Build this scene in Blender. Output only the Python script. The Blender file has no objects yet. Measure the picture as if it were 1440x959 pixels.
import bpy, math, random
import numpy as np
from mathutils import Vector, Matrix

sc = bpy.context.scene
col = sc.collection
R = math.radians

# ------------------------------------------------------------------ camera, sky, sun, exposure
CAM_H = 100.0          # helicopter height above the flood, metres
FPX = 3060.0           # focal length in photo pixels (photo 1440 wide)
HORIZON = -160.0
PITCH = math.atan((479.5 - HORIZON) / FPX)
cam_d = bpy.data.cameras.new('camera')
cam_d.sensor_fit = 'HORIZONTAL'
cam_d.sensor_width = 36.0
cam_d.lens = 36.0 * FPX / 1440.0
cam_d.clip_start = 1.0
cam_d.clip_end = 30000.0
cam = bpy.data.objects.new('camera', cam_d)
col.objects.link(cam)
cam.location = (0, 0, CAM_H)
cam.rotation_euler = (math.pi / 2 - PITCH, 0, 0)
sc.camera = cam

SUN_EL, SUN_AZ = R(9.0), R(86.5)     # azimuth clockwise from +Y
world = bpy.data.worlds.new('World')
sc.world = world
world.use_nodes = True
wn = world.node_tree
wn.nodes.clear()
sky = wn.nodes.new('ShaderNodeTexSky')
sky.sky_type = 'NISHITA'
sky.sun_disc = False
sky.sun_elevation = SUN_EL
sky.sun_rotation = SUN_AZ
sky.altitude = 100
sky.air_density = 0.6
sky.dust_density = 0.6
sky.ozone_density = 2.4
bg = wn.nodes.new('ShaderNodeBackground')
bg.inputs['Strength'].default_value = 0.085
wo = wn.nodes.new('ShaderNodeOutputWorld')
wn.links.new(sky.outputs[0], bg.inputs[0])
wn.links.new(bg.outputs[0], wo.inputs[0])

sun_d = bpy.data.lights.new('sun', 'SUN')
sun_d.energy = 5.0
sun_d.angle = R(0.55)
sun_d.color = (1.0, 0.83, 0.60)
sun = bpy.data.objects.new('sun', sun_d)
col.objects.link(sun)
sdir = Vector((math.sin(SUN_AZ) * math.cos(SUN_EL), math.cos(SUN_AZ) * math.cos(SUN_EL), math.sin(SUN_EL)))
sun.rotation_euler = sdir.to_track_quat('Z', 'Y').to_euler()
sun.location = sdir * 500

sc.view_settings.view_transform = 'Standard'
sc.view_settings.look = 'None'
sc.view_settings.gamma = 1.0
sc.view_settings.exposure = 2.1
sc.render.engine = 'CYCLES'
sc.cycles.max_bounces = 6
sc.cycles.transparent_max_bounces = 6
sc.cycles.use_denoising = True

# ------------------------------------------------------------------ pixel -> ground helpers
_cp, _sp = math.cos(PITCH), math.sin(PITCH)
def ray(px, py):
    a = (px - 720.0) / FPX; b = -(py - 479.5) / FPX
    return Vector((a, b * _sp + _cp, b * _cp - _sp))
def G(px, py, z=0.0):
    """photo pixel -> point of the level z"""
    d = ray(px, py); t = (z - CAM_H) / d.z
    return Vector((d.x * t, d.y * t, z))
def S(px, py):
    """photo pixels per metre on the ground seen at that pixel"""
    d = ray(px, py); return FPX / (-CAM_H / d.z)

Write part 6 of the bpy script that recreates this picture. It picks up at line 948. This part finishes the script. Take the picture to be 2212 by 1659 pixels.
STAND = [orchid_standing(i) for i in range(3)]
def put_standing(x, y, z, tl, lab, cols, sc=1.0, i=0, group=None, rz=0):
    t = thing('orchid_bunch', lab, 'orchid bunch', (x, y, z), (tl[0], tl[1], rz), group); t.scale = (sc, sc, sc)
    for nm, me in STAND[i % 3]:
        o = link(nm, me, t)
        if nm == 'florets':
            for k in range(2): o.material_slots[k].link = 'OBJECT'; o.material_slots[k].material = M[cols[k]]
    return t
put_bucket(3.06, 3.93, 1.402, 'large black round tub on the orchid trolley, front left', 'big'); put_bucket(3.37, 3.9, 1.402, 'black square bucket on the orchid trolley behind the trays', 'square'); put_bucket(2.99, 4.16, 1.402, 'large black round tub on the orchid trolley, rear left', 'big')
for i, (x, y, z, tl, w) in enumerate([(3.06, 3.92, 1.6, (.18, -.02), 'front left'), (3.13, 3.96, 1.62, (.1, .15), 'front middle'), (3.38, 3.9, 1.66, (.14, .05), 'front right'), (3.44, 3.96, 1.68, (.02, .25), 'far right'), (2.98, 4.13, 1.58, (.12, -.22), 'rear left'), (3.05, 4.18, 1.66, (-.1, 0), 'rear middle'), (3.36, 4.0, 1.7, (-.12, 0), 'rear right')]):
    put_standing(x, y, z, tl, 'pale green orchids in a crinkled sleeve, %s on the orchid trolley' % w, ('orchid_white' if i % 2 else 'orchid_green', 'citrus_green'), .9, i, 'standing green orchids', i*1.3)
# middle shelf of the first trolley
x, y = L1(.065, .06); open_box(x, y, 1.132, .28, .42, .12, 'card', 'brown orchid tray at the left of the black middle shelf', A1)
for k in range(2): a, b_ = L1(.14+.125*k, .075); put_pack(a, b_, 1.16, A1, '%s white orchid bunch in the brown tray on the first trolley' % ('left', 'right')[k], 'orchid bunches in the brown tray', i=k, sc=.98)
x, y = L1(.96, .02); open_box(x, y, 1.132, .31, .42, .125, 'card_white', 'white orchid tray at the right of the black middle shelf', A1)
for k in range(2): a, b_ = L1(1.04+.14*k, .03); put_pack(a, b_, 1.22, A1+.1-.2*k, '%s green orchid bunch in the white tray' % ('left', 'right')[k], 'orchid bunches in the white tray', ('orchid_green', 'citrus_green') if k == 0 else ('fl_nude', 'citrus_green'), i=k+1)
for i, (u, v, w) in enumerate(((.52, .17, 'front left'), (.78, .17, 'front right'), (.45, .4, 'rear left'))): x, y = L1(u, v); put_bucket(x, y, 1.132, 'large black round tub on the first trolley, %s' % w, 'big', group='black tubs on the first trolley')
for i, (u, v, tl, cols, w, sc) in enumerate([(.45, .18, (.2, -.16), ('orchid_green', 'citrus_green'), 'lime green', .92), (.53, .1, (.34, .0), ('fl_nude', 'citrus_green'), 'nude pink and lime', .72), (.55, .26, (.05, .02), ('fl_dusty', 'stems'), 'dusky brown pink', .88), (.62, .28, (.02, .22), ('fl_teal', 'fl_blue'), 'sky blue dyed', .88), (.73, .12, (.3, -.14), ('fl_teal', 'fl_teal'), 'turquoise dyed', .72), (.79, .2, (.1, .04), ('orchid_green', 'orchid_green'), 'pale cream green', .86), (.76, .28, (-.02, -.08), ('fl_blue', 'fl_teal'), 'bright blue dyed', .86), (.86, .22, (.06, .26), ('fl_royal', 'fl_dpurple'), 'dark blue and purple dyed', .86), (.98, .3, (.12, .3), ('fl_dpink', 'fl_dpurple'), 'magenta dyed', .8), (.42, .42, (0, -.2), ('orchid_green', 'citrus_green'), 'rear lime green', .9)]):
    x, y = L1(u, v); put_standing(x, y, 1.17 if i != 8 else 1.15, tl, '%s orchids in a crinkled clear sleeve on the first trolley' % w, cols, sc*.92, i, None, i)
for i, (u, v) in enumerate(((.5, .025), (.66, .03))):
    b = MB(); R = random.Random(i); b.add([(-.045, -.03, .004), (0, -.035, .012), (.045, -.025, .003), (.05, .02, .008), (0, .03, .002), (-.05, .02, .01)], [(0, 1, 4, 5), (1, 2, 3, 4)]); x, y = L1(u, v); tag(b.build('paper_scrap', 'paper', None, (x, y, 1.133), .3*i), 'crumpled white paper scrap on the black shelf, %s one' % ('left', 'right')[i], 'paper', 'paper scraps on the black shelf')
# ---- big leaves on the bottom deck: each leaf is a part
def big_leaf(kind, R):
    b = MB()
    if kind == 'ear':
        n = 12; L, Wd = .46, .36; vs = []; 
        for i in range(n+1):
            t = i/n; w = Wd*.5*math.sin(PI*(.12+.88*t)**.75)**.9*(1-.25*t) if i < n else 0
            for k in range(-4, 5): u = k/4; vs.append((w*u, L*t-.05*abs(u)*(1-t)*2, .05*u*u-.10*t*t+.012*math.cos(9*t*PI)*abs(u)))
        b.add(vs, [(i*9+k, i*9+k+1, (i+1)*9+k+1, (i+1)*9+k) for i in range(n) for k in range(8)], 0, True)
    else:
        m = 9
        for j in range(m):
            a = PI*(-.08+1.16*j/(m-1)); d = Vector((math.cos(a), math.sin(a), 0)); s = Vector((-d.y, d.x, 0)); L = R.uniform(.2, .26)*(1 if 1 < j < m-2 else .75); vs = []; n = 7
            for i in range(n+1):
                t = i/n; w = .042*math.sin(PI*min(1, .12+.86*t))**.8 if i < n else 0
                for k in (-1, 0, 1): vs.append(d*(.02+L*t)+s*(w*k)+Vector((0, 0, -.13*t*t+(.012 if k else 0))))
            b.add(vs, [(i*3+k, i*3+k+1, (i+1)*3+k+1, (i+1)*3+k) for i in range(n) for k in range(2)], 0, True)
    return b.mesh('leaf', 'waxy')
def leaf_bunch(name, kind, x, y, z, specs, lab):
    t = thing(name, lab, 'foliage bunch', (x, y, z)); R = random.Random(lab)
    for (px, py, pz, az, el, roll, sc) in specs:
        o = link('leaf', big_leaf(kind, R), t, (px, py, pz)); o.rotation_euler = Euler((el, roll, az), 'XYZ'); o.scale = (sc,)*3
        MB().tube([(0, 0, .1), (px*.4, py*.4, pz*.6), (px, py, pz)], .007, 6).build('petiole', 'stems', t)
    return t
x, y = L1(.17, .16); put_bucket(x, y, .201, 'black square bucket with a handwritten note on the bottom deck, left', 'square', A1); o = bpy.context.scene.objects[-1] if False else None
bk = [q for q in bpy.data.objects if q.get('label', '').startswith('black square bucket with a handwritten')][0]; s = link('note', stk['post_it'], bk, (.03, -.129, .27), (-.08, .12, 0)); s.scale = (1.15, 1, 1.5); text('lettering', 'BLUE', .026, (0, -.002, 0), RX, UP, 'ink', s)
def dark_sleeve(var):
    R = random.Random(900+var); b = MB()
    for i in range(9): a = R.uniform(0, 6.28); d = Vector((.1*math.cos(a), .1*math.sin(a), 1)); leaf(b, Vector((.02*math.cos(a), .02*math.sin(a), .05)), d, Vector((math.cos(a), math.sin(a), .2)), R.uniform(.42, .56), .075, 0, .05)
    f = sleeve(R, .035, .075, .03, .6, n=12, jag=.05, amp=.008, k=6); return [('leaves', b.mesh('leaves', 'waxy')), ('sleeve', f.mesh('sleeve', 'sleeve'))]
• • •
** PROBLEM **
Repeat verbatim the opening run of entries, ending with the line that contains "R = math.radians".

** REPLY **
Build this scene in Blender. Output only the Python script. The Blender file has no objects yet. Measure the picture as if it were 1440x959 pixels.
import bpy, math, random
import numpy as np
from mathutils import Vector, Matrix

sc = bpy.context.scene
col = sc.collection
R = math.radians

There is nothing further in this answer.